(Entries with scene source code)

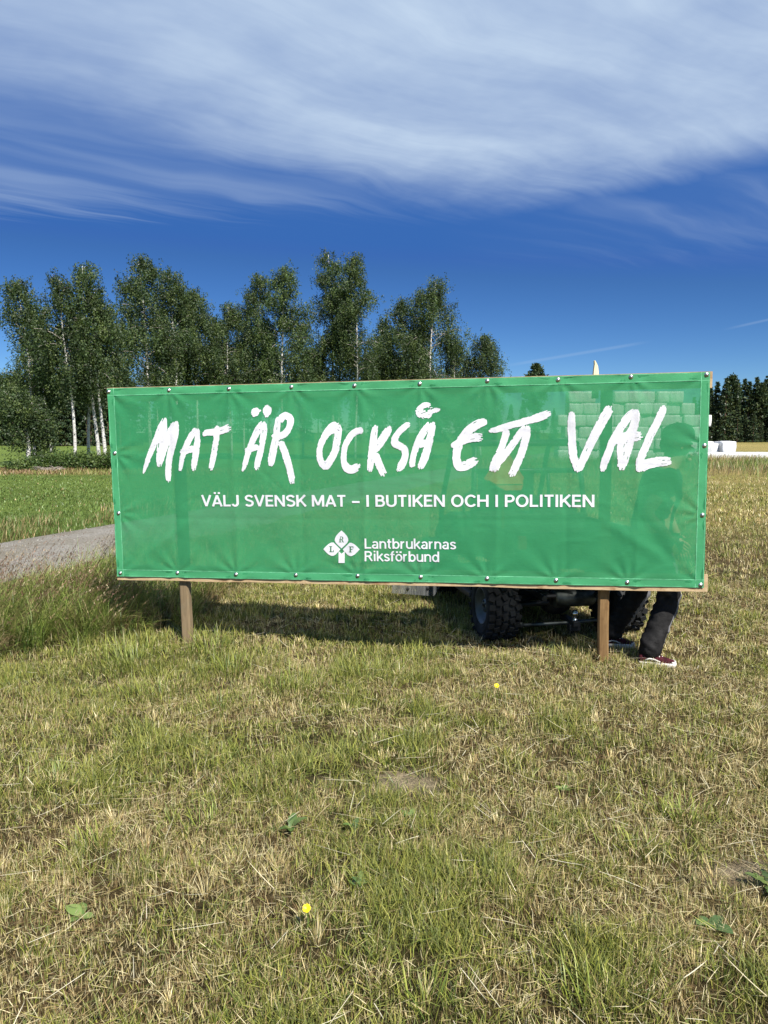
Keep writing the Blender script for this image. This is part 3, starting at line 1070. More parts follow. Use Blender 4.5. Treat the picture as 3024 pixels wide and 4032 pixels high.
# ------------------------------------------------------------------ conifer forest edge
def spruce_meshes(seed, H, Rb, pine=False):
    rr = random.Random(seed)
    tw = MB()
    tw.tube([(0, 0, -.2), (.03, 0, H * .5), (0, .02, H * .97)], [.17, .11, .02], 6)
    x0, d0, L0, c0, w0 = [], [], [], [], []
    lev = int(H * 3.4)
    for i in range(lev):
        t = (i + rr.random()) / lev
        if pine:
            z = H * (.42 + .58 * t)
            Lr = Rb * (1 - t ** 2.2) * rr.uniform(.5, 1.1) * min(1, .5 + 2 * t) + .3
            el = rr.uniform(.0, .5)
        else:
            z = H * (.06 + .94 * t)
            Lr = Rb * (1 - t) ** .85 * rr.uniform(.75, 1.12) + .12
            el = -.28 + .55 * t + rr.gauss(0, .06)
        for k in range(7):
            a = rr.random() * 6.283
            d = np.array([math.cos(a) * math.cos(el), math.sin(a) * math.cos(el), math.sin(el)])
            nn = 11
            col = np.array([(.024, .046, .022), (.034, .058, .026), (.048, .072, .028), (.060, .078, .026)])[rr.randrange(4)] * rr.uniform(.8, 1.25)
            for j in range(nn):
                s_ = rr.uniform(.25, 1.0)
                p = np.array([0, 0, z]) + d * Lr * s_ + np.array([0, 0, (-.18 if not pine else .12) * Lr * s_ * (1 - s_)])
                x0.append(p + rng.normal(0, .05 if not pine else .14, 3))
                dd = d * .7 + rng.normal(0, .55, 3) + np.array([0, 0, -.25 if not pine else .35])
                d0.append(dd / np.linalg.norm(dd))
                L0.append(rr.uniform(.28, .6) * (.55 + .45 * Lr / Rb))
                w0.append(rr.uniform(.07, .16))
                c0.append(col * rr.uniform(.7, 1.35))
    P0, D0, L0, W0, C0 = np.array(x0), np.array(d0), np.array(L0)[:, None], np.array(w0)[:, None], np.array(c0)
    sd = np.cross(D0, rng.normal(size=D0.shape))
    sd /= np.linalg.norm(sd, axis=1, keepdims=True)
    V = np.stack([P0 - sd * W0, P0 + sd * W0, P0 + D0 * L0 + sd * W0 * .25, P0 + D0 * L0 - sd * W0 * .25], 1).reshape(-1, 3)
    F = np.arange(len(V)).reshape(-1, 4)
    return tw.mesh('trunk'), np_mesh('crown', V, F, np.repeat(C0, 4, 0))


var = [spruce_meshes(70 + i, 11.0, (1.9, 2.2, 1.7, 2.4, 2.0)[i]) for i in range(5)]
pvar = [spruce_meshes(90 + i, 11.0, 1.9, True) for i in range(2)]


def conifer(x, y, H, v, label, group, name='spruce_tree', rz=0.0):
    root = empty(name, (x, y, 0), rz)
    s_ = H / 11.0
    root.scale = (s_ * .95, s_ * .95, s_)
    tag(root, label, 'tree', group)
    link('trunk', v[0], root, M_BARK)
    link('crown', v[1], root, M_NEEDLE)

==

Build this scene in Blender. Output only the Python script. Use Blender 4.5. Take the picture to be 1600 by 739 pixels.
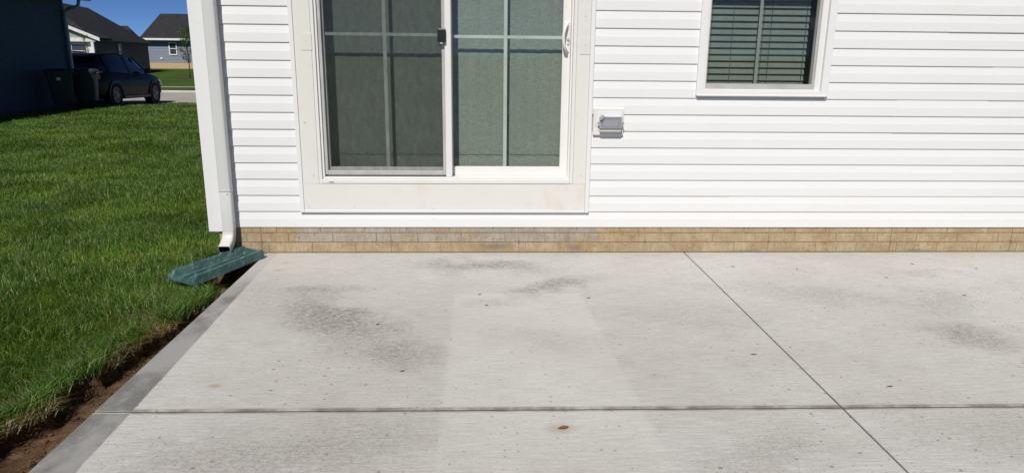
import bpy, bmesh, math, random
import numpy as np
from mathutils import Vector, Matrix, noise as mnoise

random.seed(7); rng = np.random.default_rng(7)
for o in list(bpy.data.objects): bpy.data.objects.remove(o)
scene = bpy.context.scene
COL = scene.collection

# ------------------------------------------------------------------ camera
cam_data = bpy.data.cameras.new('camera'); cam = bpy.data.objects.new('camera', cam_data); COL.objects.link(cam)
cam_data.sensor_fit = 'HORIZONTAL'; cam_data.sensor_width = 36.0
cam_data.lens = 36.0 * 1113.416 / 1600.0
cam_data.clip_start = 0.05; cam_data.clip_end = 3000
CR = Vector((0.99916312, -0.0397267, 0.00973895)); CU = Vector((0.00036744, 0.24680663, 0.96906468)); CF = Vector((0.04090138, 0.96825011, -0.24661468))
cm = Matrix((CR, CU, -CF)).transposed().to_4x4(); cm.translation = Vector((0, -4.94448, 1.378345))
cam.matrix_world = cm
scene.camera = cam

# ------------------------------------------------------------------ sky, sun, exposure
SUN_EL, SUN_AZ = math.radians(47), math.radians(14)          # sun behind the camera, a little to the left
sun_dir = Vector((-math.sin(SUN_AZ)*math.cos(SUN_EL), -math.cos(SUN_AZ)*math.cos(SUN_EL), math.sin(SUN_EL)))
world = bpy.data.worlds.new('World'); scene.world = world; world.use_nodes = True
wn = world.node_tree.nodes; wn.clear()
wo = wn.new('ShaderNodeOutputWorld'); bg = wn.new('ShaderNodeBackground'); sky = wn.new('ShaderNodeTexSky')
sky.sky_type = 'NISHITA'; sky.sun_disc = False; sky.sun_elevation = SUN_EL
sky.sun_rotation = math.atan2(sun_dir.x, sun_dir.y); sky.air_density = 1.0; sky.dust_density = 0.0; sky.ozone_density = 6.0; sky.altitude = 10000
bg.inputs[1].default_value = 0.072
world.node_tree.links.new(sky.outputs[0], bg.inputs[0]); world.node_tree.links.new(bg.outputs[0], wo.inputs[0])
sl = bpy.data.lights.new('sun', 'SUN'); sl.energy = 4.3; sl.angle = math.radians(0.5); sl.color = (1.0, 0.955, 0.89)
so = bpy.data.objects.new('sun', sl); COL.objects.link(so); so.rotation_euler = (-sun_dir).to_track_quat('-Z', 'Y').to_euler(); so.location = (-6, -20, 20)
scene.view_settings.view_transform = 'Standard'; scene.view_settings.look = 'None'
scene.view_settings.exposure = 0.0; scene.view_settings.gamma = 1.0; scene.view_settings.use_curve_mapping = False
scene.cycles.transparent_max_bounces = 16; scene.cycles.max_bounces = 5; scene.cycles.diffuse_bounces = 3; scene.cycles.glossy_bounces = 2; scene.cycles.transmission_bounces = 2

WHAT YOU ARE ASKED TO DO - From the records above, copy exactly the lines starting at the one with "Build this scene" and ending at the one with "from mathutils import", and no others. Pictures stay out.

THE COMPLETED TASK -
Build this scene in Blender. Output only the Python script. Use Blender 4.5. Take the picture to be 1600 by 739 pixels.
import bpy, bmesh, math, random
import numpy as np
from mathutils import Vector, Matrix, noise as mnoise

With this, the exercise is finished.